## STATED PROBLEM
Repeat every line, exactly, from the very first through the one where "from mathutils import Matrix, Vector" appears. Add nothing else.

## SOURCE MATERIAL
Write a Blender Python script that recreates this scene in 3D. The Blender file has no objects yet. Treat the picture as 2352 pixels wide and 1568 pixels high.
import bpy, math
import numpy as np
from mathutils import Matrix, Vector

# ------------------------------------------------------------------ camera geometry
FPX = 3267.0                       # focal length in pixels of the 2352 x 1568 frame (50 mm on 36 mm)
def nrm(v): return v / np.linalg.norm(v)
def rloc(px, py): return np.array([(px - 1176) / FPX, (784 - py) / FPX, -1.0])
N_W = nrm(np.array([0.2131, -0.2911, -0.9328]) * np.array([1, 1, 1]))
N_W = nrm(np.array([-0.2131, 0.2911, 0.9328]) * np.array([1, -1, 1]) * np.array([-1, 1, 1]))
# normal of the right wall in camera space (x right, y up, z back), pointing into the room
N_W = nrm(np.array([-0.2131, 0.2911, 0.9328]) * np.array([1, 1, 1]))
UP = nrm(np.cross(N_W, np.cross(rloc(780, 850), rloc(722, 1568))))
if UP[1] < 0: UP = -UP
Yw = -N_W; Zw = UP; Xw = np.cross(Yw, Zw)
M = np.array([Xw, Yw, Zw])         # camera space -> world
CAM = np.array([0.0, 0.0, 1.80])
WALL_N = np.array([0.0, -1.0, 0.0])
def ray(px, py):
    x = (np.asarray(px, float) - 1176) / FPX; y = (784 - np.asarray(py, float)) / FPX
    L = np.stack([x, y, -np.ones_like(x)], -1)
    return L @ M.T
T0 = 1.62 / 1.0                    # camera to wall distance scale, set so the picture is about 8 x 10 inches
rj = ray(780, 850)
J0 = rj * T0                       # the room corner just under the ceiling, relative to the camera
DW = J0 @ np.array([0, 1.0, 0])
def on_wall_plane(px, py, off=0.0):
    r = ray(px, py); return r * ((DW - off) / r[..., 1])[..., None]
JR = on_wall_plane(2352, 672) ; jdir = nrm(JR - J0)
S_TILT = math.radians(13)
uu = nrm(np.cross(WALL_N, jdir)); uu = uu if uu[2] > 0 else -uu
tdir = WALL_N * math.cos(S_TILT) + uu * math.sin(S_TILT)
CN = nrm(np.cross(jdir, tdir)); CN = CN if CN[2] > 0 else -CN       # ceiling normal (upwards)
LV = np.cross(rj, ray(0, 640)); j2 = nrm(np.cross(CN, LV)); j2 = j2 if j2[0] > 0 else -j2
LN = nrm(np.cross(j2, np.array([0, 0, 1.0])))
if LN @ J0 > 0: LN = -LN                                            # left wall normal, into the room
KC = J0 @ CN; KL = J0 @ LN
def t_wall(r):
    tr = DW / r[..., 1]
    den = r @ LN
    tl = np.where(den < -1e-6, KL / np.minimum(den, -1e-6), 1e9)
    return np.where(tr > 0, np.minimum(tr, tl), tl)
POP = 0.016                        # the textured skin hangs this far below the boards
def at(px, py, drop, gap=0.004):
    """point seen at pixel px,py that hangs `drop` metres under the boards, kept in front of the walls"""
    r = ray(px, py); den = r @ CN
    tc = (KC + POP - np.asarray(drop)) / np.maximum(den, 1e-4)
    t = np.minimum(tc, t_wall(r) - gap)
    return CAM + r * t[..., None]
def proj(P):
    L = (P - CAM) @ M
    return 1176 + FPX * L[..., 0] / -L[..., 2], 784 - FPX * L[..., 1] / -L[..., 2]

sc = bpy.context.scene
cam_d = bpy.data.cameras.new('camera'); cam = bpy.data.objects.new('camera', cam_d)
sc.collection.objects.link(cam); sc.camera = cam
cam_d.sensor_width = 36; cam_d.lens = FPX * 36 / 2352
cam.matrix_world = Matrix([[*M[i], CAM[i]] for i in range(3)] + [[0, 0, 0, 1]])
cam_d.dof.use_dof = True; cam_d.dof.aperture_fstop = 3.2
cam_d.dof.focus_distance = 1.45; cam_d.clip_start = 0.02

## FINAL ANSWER
Write a Blender Python script that recreates this scene in 3D. The Blender file has no objects yet. Treat the picture as 2352 pixels wide and 1568 pixels high.
import bpy, math
import numpy as np
from mathutils import Matrix, Vector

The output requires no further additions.